Les exposants, eux, observent le ballet, perplexes. "Serrer des mains, c'est quand même la partie la plus facile de leur métier", lance Jean-Philippe, coiffeur à Marseille, qui a eu droit à sa poignée de mains. "Mais tant mieux s'ils viennent tous, ça montre qu'on prend de l'ampleur".

Surtout, les coiffeurs sont des artisans, et intéressent les candidats en tant que tels. Véronique Fontan, présidente de la formation à l'Unec (Union nationale des entreprises de coiffure), se souvient que l'artisanat "a longtemps été négligé par les politiques. Mais peu à peu, ils réalisent que face à des dossiers compliqués comme celui d'Alstom, nous, nous sommes concrets, nous créons de l'emploi régulièrement et nous ne délocalisons pas. Certes nous sommes petits, mais nous sommes massifs. L'artisanat, c'est une manne électorale".

Courtisés, les coiffeurs? Les politiques semblent en tout cas avoir compris le pouvoir dont ils disposent: la discussion avec leur clientèle, le relais d'idées et de commentaires au quotidien. "C'est comme dans un taxi: dans un salon de coiffure, on commente l'actualité, on parle énormément", abonde Patrick Toulmet, proche d'Emmanuel Macron et président de la Chambre des métiers de Seine-Saint-Denis.
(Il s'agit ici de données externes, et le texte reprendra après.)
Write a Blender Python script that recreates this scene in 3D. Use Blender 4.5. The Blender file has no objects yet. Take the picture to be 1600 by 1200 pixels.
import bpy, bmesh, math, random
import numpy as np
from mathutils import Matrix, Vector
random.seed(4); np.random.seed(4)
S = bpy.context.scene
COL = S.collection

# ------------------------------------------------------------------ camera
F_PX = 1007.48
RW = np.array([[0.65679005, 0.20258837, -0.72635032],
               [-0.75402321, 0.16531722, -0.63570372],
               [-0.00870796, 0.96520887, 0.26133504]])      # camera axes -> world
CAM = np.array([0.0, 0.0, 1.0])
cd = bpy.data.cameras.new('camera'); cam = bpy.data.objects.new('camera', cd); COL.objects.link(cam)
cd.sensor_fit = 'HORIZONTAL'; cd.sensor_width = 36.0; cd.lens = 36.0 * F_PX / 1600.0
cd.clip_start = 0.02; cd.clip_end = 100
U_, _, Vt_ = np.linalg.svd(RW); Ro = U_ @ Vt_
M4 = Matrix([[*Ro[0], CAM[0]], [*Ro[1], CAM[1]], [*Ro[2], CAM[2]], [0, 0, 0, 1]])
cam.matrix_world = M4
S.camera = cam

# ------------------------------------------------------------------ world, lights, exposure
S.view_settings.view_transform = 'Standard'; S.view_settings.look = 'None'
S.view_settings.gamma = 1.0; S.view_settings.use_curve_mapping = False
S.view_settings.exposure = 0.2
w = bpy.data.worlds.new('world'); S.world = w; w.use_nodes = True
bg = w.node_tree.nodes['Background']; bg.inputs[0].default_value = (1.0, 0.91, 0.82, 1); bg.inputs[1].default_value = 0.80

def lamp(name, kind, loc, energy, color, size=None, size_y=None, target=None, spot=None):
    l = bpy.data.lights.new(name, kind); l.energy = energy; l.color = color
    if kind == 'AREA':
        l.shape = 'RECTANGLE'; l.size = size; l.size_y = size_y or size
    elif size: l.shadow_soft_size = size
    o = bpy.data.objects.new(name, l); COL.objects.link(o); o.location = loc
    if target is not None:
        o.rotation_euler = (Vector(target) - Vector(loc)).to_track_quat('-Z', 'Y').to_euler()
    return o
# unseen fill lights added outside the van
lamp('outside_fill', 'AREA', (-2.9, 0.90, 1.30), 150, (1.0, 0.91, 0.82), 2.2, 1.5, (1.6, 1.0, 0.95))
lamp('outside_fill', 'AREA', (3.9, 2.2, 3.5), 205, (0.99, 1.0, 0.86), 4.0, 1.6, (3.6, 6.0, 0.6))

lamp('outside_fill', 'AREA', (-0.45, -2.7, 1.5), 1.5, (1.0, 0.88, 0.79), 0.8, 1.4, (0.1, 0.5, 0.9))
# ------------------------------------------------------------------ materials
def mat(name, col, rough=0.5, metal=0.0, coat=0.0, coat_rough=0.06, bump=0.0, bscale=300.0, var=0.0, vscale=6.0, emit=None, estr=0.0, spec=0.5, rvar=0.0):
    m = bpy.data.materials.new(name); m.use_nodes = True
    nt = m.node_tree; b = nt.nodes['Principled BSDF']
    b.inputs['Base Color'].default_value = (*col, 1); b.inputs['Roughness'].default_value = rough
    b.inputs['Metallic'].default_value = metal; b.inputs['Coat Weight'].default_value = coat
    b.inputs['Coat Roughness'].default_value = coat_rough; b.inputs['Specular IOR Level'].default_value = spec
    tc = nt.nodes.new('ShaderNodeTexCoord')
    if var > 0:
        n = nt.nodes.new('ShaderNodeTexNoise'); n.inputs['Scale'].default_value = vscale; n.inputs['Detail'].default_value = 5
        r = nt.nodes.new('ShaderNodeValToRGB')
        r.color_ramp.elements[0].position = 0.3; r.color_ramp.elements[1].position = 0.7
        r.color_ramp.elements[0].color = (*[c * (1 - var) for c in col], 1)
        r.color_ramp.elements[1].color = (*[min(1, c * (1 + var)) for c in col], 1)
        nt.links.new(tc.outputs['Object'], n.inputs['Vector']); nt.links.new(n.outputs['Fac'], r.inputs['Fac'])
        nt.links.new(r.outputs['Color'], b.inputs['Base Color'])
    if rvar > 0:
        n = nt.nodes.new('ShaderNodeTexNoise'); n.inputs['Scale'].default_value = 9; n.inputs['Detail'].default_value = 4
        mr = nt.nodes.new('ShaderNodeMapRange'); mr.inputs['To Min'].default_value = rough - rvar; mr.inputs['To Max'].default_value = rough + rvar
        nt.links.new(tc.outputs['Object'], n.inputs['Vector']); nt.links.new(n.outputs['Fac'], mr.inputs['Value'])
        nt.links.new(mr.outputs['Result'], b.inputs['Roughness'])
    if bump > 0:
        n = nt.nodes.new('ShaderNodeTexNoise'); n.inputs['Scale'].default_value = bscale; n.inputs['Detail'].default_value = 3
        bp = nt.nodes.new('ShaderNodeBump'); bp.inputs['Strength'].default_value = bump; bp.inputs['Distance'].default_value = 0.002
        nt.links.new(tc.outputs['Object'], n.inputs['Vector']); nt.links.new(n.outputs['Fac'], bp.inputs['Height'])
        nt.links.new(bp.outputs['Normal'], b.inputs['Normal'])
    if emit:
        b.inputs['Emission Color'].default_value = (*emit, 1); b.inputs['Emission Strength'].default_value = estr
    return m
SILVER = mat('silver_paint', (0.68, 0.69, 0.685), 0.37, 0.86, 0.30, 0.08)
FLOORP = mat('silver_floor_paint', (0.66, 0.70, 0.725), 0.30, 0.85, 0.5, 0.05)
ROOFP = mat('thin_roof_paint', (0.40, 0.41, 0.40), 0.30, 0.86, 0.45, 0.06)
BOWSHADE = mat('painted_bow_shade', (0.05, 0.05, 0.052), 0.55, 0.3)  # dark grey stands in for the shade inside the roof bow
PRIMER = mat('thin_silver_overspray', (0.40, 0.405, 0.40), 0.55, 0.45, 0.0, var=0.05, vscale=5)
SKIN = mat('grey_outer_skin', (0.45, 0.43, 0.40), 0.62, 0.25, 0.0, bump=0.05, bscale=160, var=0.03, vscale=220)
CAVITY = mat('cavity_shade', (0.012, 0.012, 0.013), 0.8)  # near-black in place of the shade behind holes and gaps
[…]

Les coiffeurs sont-ils de droite?

Bruno Le Maire l'a compris lui aussi. Après avoir échangé une poignée de mains avec Emmanuel Macron sur le perron du Parc des expositions, et donné rendez-vous en mai "quand j'aurai gagné la primaire", le candidat de la droite s'engouffre à son tour dans le bâtiment. "On va tous chez le coiffeur, c'est un moment important, ils sont partout sur le territoire. Cela fait la société française, et puis c'est le commerce, des dizaines de milliers d'emplois."

Mais pas question d'admettre que les coiffeurs peuvent représenter un électorat pour la droite: "Bien malin celui qui sait qui vote pour qui. Je ne classe pas les profs, je ne vais pas me mettre à classer les coiffeurs", répond-il… Avant de se lancer dans la réalisation d'un lissage brésilien dans un stand consacré à la discipline.
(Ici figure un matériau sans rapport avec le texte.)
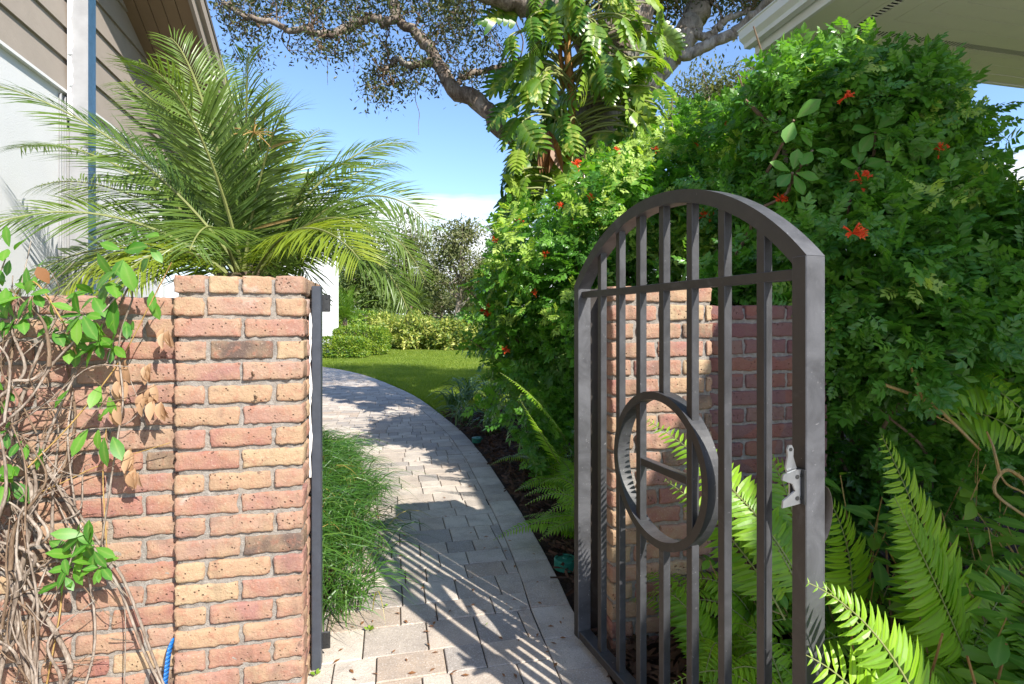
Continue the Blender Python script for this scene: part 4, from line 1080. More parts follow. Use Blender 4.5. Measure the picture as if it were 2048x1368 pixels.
# ================================================================== climbing philodendron on the oak
def philo_leaf_t(seed, n=7):
    r = np.random.default_rng(seed); ps = []
    yv = lambda t: np.array([0, t, -.30 * t * t])
    for sg in (-1, 1):
        for i in range(n):
            t0, t1 = i / n, (i + 1) / n; tm = (t0 + t1) / 2
            reach = .52 * math.sin(math.pi * (.17 + .80 * tm)) ** .75 * (1 + .14 * r.normal()); a = math.radians(64 - 36 * tm)
            dirv = np.array([sg * math.sin(a), math.cos(a), 0]); hw = .80 / n
            dz = -.16 - .05 * r.random(); gap = r.uniform(.7, 1.15)
            V = []
            for q, wid in ((0, 1.0), (.30, 1.0), (.55, .95), (.80, .72 * gap), (.94, .46 * gap), (1.0, .10)):
                c = yv(tm) + dirv * reach * q + np.array([0, 0, .10 * math.sin(q * 2.4) * reach + dz * q * q * reach * 1.5])
                o = np.array([0, hw * wid, 0]); V += [c - o, c + o]
            Q = np.array([[2 * k, 2 * k + 1, 2 * k + 3, 2 * k + 2] for k in range(5)]); md = np.array([1, 1, .5, .5, .2, .2] + [0.] * 6)
            ps.append((np.array(V), Q, md))
    return merge_t(ps)
PHL = [philo_leaf_t(s) for s in range(5)]
phb = ou(1142, 500, -.55)
philo = thing('climbing_philodendron', 'big-leaved climber with split yellow-green leaves covering the oak trunk', 'climbing plant', loc=(phb[0], phb[1], 0))
mb = MB(); tube(mb, smooth_line([ou(1146, 640, -.42), ou(1143, 460, -.52), ou(1140, 330, -.56), ou(1143, 200, -.56), ou(1134, 60, -.6), ou(1150, -80, -.6)], 60), .044, 10, rough=.10); put(mb.build('stem', M['philostem'], smooth=True), philo)
mb = MB(); tube(mb, smooth_line([ou(1130, 640, -.42), ou(1131, 380, -.5), ou(1128, 250, -.5), ou(1120, 100, -.55), ou(1105, -60, -.6)], 50), .026, 8, rough=.1); put(mb.build('stem', M['philostem'], smooth=True), philo)
mb = MB(); pt = MB(); big = []
def philo_row(v0, v1, ul, ur, n, dY=(-1.15, -.35)):
    for _ in range(n):
        big.append((random.uniform(ul, ur), random.uniform(v0, v1), random.uniform(*dY)))
philo_row(-60, 50, 1030, 1320, 34); philo_row(50, 150, 1015, 1110, 17); philo_row(30, 150, 1170, 1325, 22); philo_row(140, 240, 1030, 1120, 14); philo_row(140, 230, 1240, 1325, 11); philo_row(100, 170, 1130, 1250, 9)
philo_row(230, 330, 1030, 1110, 14); philo_row(320, 410, 1010, 1070, 12); philo_row(215, 300, 1215, 1330, 12, (-.9, -.4)); philo_row(190, 330, 1090, 1140, 8); philo_row(390, 430, 1005, 1040, 4); philo_row(320, 360, 1140, 1220, 4)
for (u, v, dY) in big:
    c = ou(u, v, dY); side = (u - 1150) / 150
    stem = ou(1140 + random.uniform(-20, 20), v + random.uniform(10, 60), -.5)
    d = norm(np.array([side * .35 + RG.normal() * .3, -.40 + RG.normal() * .3, -.85 + RG.normal() * .35])); n = norm(np.array([side * .5 + RG.normal() * .25, -.85, .55]) + RG.normal(size=3) * .5)
    S = random.uniform(.20, .46)
    scatter(mb, random.choice(PHL), frames(d[None], n[None]), c[None], np.array([[S * 1.05, S, S]]), 0)
    m = (stem + c) / 2 + np.array([0, -.1, .16]); tube(pt, bez([stem, m + ZU * .08, c - d * .02 + ZU * .02, c], 10), [.014, .008], 6)
put(mb.build('leaves', M['philo'], smooth=True), philo); put(pt.build('petioles', M['rachis'], smooth=True), philo)
mb = MB(); c = ou(1098, 262, -.8)
for i in range(5):
    e = c + np.array([RG.normal() * .06, RG.normal() * .05, -.42 - .1 * random.random()]); d = norm(e - c)
    scatter(mb, leaf_t(1, .26, 5, .7, .1, .5), frames(d[None], rotx(np.array([[.3 * RG.normal(), -1, .1]]), .4)), c[None], np.array([np.linalg.norm(e - c)]), 0)
put(mb.build('dead_leaf', M['brownleaf']), philo)

# ================================================================== honeysuckle shrubs
def shrub(name, label, base, blobs, N, size, mats, group, young=0.0, nb=10, keep=None, T=None, cat='shrub', flowers=(), **kw):
    s = thing(name, label, cat, group, loc=(base[0], base[1], 0))
    mb = MB(); n1 = int(N * (1 - young))
    keep = below(OUT_A, 22)
    spray_cloud(mb, blobs, n1, T or PIN, size, 0, keep=keep, **kw)
    leaf_cloud(mb, [(c, r * .74, *w) for c, r, *w in blobs], n1 // 5, T or PIN, size, 0, keep=keep)
    if young: spray_cloud(mb, [(c, r * 1.05, *w) for c, r, *w in blobs], N - n1, T or PIN, size * .72, 1, depth=.03, keep=(lambda P: (P[:, 2] > 1.3) & below(OUT_A, 10)(P)), **{k: v for k, v in kw.items() if k != 'depth'})
    put(mb.build('foliage', mats), s)
    mb = MB(); branches(mb, base, blobs, nb, .018); put(mb.build('branches', M['twig']), s)
    for (u, v, Y, z) in flowers: flower_cluster('flower', at(u, v, Y), z * .58, s)
    return s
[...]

"On nous aime tous en période électorale"

Réforme du RSI, développement de la formation professionnelle, ruralité… Bruno Le Maire "n'est pas seulement venu pour écouter, mais aussi pour développer ses propositions" auprès des exposants. Bernard Moreau, qui dirige un lycée professionnel en Occitanie, écoute poliment mais n'en pense pas moins.
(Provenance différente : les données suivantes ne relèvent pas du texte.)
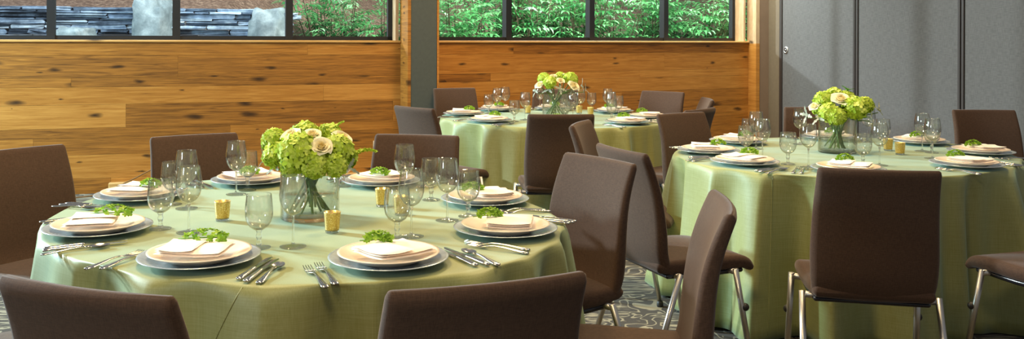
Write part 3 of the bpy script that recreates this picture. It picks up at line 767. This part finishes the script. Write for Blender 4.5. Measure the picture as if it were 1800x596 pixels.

"J'ai 48 salariés, je ne suis pas du tout assez soutenu et je ne sais pas comment je vais finir l'année. Alors les visites de politiques, je n'en attends rien. On nous aime tous en période électorale, mais vous croyez vraiment qu'il y en a un qui va dire que l'apprentissage c'est nul et qu'on en a rien à faire? Moi, il n'y a que les actes qui me convainquent."

Il faudra aux candidats plus qu'un passage au Salon de la coiffure pour achever de convaincre. Mais il semble bien qu'à quelques mois de la présidentielle, la visite du Salon de la coiffure soit devenue aussi indispensable que celui de l'agriculture.